BananaIP Counsels > Intellectual Property  > Patenting Inventions by Researchers in Universities

Patenting Inventions by Researchers in Universities

Patent research
First Publication Date: 20th January 2010.
This is in response to a question asked by one of the researchers on our website with reference to the patenting of inventions by researchers in the University
For all the inventive minds working or studying in different Universities, idea of patenting their invention(s) is quite lucrative. With our experience of dealing with such situation, where a researcher wishes to apply for a patent, a number of issues  should be catered before applying for the patent.  In light of this, following guidelines are provided for the interested researchers.

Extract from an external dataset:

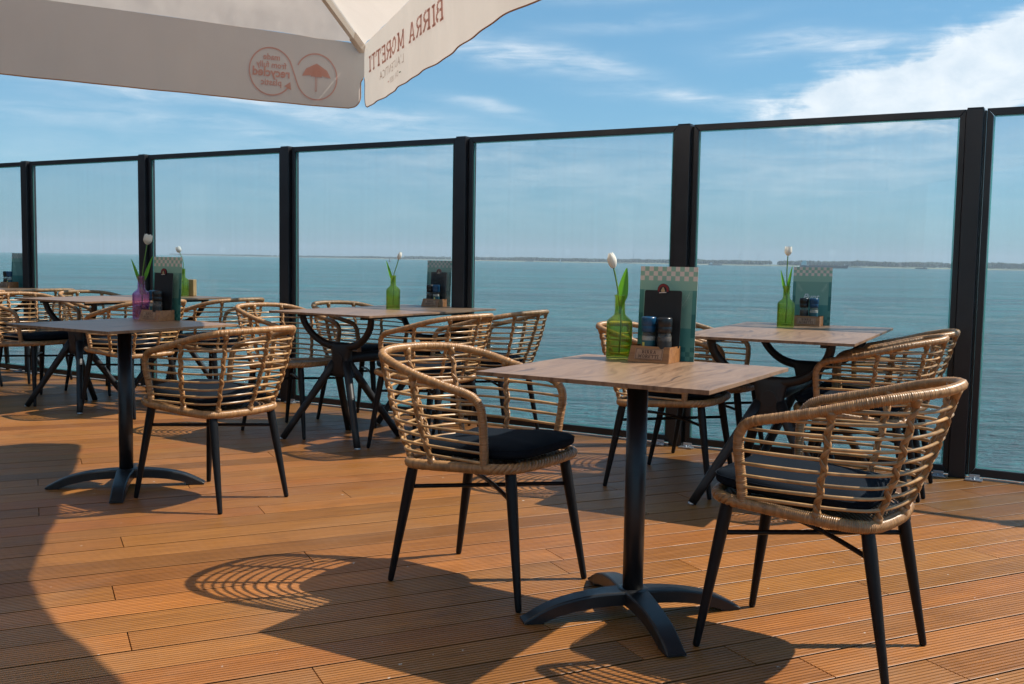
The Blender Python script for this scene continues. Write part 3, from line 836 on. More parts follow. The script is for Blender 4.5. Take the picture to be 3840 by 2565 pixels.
    cu = c.build('cushion', M['cushion'], root, loc=(0.030, 0.006, 0.4660), rot=(0, rad(-3.4), 0))
    pp = [(0.2175 * sgnp(math.cos(t), 0.36), 0.1925 * sgnp(math.sin(t), 0.36), 0.010) for t in np.linspace(0, 2 * PI, 90, endpoint=False)]
    MB().tube(np.array(pp), 0.0019, 5, closed=True).build('piping', M['cushion'], cu)
    return root

CH = make_chair()
chair_group = 'rattan armchairs around the tables'
first = [True]
def chair(x, y, deg, label, cushion=True):
    o = CH if first[0] else copy_tree(CH)
    first[0] = False
    o.location = (x, y, 0); o.rotation_euler = (0, 0, rad(deg))
    tag(o, label, 'armchair', chair_group)
    if not cushion:
        for ch in list(o.children):
            if ch.name.startswith('cushion'):
                for g in list(ch.children): bpy.data.objects.remove(g)
                bpy.data.objects.remove(ch)
    return o

# ------------------------------------------------------------------ tables
def tabletop(lx, ly, parent):
    m = MB(); m.box((0, 0, 0.744), (lx, ly, 0.012), ch=0.0014)
    return m.build('tabletop', M['top'], parent)

def make_pedestal():
    t = empty('pedestal_table')
    tabletop(0.70, 0.70, t)
    m = MB(); m.box((0, 0, 0.7345), (0.40, 0.05, 0.006), ch=0.001); m.box((0, 0, 0.7275), (0.05, 0.40, 0.006), ch=0.001); m.build('mounting_plate', M['cast'], t)
    m = MB(); m.tube([(0, 0, 0.080), (0, 0, 0.30), (0, 0, 0.724)], 0.031, 28); m.build('column', M['cast'], t)
    m = MB(); m.lathe([(0.050, 0.052), (0.050, 0.078), (0.046, 0.084), (0.032, 0.086)], 28, capt=True); m.build('base_hub', M['cast'], t)
    for i in range(4):
        m = MB()
        st = [(0.030, 0.0835, 0.044, 0.040), (0.07, 0.083, 0.044, 0.037), (0.12, 0.080, 0.041, 0.033), (0.18, 0.0725, 0.034, 0.031), (0.24, 0.0595, 0.021, 0.030), (0.275, 0.048, 0.009, 0.0295), (0.290, 0.039, 0.004, 0.0285), (0.318, 0.026, 0.004, 0.0285), (0.345, 0.010, 0.0035, 0.0285)]
        sa_ = np.array(st); rr_ = np.linspace(sa_[0, 0], sa_[-1, 0], 44)
        st = [(r_, float(np.interp(r_, sa_[:, 0], sa_[:, 1])), float(np.interp(r_, sa_[:, 0], sa_[:, 2])), float(np.interp(r_, sa_[:, 0], sa_[:, 3]))) for r_ in rr_]
        zt_ = np.convolve(np.pad([q[1] for q in st], 4, mode='reflect', reflect_type='odd'), np.ones(9) / 9, 'valid')
        st = [(q[0], float(z_), q[2], q[3]) for q, z_ in zip(st, zt_)]
        V = []; ns = 8
        for (r, zt, zb, w) in st:
            e = min(0.006, (zt - zb) * 0.4)
            V += [(r, -w, zb), (r, w, zb), (r, w, zt - e), (r, w - 0.002, zt - e * 0.35), (r, w - e, zt), (r, -w + e, zt), (r, -w + 0.002, zt - e * 0.35), (r, -w, zt - e)]
        F = [(a * ns + j, a * ns + (j + 1) % ns, (a + 1) * ns + (j + 1) % ns, (a + 1) * ns + j) for a in range(len(st) - 1) for j in range(ns)]
        F += [tuple(range(ns - 1, -1, -1)), tuple((len(st) - 1) * ns + j for j in range(ns))]
        m.add(V, F, False)
        m.box((0.305, 0, 0.002), (0.04, 0.05, 0.004))
        a = m.build('base_foot', M['cast'], t, rot=(0, 0, rad(45 + 90 * i)))
    return t

def make_trestle_table():
    t = empty('trestle_table')
    tabletop(0.76, 1.27, t)
    m = MB()
    for x in (-0.24, 0.24): m.box((x, 0, 0.727), (0.03, 1.06, 0.020), ch=0.002)
    m.build('support_rail', M['plastic'], t)
    m = MB(); m.tube([(0, -0.42, 0.475), (0, 0, 0.475), (0, 0.42, 0.475)], 0.030, 14); m.build('beam', M['plastic'], t)
    for sg in (-1, 1):
        hv = 0.43 * sg
        m = MB()
        prof = [(0.572, 0.115, 0.018), (0.555, 0.094, 0.026), (0.525, 0.073, 0.031), (0.48, 0.063, 0.033), (0.44, 0.066, 0.033), (0.41, 0.078, 0.031), (0.385, 0.094, 0.026), (0.372, 0.104, 0.018)]
        V = []; nn = 20
        for z, a, b in prof:
            for j in range(nn):
                q = 2 * PI * j / nn
                V.append((a * math.copysign(abs(math.cos(q)) ** 0.7, math.cos(q)), hv + b * math.copysign(abs(math.sin(q)) ** 0.7, math.sin(q)), z))
        F = [(i * nn + (j + 1) % nn, i * nn + j, (i + 1) * nn + j, (i + 1) * nn + (j + 1) % nn) for i in range(len(prof) - 1) for j in range(nn)]
        F += [tuple(range(nn)), tuple((len(prof) - 1) * nn + j for j in range(nn - 1, -1, -1))]
        m.add(V, F, True)
        tr = m.build('trestle', M['plastic'], t)
        m = MB(); m.tube([(0, hv + sg * 0.030, 0.475), (0, hv + sg * 0.0345, 0.475), (0, hv + sg * 0.0352, 0.475)], [0.038, 0.038, 0.035], 28, smooth=False); m.build('hub_cap', M['plastic'], tr)
        pts = [(-0.262, hv + sg * 0.050, 0.735), (-0.258, hv + sg * 0.046, 0.70), (-0.238, hv + sg * 0.036, 0.655), (-0.185, hv + sg * 0.022, 0.598), (-0.11, hv + sg * 0.008, 0.560), (0, hv, 0.545)]
        full = pts + [(-x, y, z) for x, y, z in pts[-2::-1]]
        P = spline(full, step=0.012)
        m = MB(); m.tube(P, 0.0195 + 0.004 * np.sin(np.linspace(0, PI, len(P))) ** 4, 14); m.build('curved_arm', M['plastic'], tr)
        for sx in (-1, 1):
            for fx, fy in ((0.285, hv + sg * 0.19), (0.20, hv - sg * 0.29)):
                a = np.array([sx * 0.046, hv + (0.008 if fy * sg > hv * sg else -0.008) * sg, 0.455]); b = np.array([sx * fx, fy, 0.006])
                m = MB(); m.tube([a + (b - a) * s for s in (0, 0.2, 0.5, 0.8, 1)], [0.026, 0.0235, 0.0215, 0.020, 0.0190], 14)
                leg = m.build('leg', M['plastic'], tr)
                m = MB(); m.tube([b + (0, 0, -0.005), b + (0, 0, 0.004)], 0.0175, 12); m.build('glide', M['clip'], leg)
    return t

PT = make_pedestal(); TT = make_trestle_table()
T1 = (0.378, 3.030, -31.0); T2 = (-1.766, 4.640, -31.5); T3 = (-2.790, 7.405, -31.0); T4 = (-0.765, 6.300, -32.0); T5 = (1.345, 4.885, -27.0); T6 = (-4.67, 8.59, -31.0)
def loc(T, u, v, z=0.0):
    a = rad(T[2]); c, s = math.cos(a), math.sin(a)
    return (T[0] + u * c - v * s, T[1] + u * s + v * c, z)
PT.location = (T1[0], T1[1], 0); PT.rotation_euler = (0, 0, rad(T1[2]))
tag(PT, 'square wood topped table on a black pedestal, with green vase and closed tulip bud', 'table', 'square pedestal tables')
p2 = copy_tree(PT); p2.location = (T2[0], T2[1], 0); p2.rotation_euler = (0, 0, rad(T2[2]))
tag(p2, 'square wood topped table on a black pedestal, with purple vase', 'table', 'square pedestal tables')
for i, (T, lab) in enumerate(((T4, 'long wood topped table on curved black trestles, before the middle screens'), (T5, 'long wood topped table on curved black trestles, behind the two nearest armchairs'), (T3, 'long wood topped table on black trestles, behind the purple vase'), (T6, 'long wood topped table at the far end, cut by the frame'))):
    o = TT if i == 0 else copy_tree(TT)
    o.location = (T[0], T[1], 0); o.rotation_euler = (0, 0, rad(T[2]))
    tag(o, lab, 'table', 'long trestle tables')

chair(-0.071, 3.343, -33.0, 'rattan armchair facing the nearest pedestal table, its cushion seen from the side')
chair(0.857, 2.805, 145.0, 'nearest rattan armchair, its back to the open deck, right of the nearest table')
chair(-1.313, 4.452, 148.2, 'rattan armchair with its back turned, at the table with the purple vase')
def at(T, u, v, turn, lab, cushion=True):
    x, y, _ = loc(T, u, v); return chair(x, y, T[2] + turn, lab, cushion)
at(T4, -0.428, -0.365, 1, 'rattan armchair without a cushion, its woven seat bare', False)
at(T4, -0.36, 0.225, -2, 'rattan armchair pushed in behind the middle trestle table, near the fence')
at(T4, 0.56, -0.345, 179, 'rattan armchair between the middle trestle table and the armchair seen from the side')
at(T4, 0.575, 0.245, 182, 'rattan armchair nearest the water at the middle trestle table, back turned')
at(T5, -0.50, -0.287, 0, 'rattan armchair behind the black pedestal of the nearest table, facing the trestle table')
at(T5, -0.49, 0.316, -1, 'rattan armchair mostly hidden behind the nearest table\'s menu card')
at(T5, 0.34, -0.235, 180, 'rattan armchair directly behind the nearest one, tucked under the trestle table')
at(T5, 0.355, 0.235, 180, 'third rattan armchair back in the row beside the wide glass post')
at(T3, -0.495, -0.388, 0, 'rattan armchair with a side view of its cushion, at the edge of the photograph')
at(T3, -0.555, 0.25, 2, 'far rattan armchair between the two farthest tables, only its curved rail clear')
at(T3, 0.50, -0.375, 181, 'rattan armchair behind the purple vase, half covered by the pedestal table')
at(T3, 0.60, 0.25, 180, 'rattan armchair behind the black clipboard of the purple vase table')
at(T6, 0.57, -0.34, 180, 'rattan armchair at the farthest table, cut by the edge of the photograph')
at(T6, 0.58, 0.28, 179, 'rattan armchair at the farthest table, its rail just under the tabletop corner')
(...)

1. First and foremost step for a researcher who wishes to apply for a patent is to make sure that there is no understanding (e.g. an agreement) between the University and the researcher relating to the ownership of Intellectual Property (hereinafter called as “IP”); It should be noted that if there is an existing agreement on ownership of IP in favour of the University, researcher may not be able to apply for the patent on his own name and might have to give away ( i.e., transfer or assign) the ownership rights to the University with respect to his invention. In case where researcher has obtained a no objection certificate from University to go ahead with the filing of the patent or if there is no understanding between the University and the researcher regarding the ownership of the invention i.e., either there is no agreement in place or IP ownership and/or transfer clause is not applicable or missing in the agreement, researcher will have to consider other issues.
2. One of the other issues that researcher needs to deal with is to see if University has a policy document relating to the inventions made by researchers, as in such a case  invention will be owned by the University and the researcher may have to give away his rights to the University.
3. The other way, by which University may claim control over the invention of the researcher is by providing facilities and support to the researcher.The support may range from providing University’s resources, laboratories to the researcher for conducting experimentation to giving any financial aid to the researcher and so on. However, providing of such facilities and support to the researcher for the development of the invention may or may not necessarily imply that researcher has to give away his rights relating to his invention. That is if University claims control over the invention of the researcher without having an express understanding regarding the ownership of invention between the University and the researcher, the researcher may not have to give away or transfer his rights to the University, as nothing will bind the researcher to legally give away his rights to the University.
4. A researcher will also have to mention the names of the contributors to his  invention such as professors or other such co-inventors, if any, who have equal ownership rights over the invention. While applying for the patent, it is important from the legal point of view to ensure that their names are adequately mentioned in the list of co inventors in the application for the patent. The absence of such measure may prove fatal to the researcher legally in the longer run.
Given the backdrop, a researcher should therefore note to make sure that no agreement binds him to give away his rights to  the University, as in such case he will not be able to file for patent on his own name. Further, he should go through the policies of the University with regard to the ownership of the inventions, as then he may have to give away his rights. Finally he must also understand the level of support provided by the University to him for the development of his invention, as it may or may not imply that his rights over the invention should be transferred to the University.
Note: Please note that the Guidelines provided here are broad and non-exhaustive guidelines. Kindly consult a lawyer for specific advise.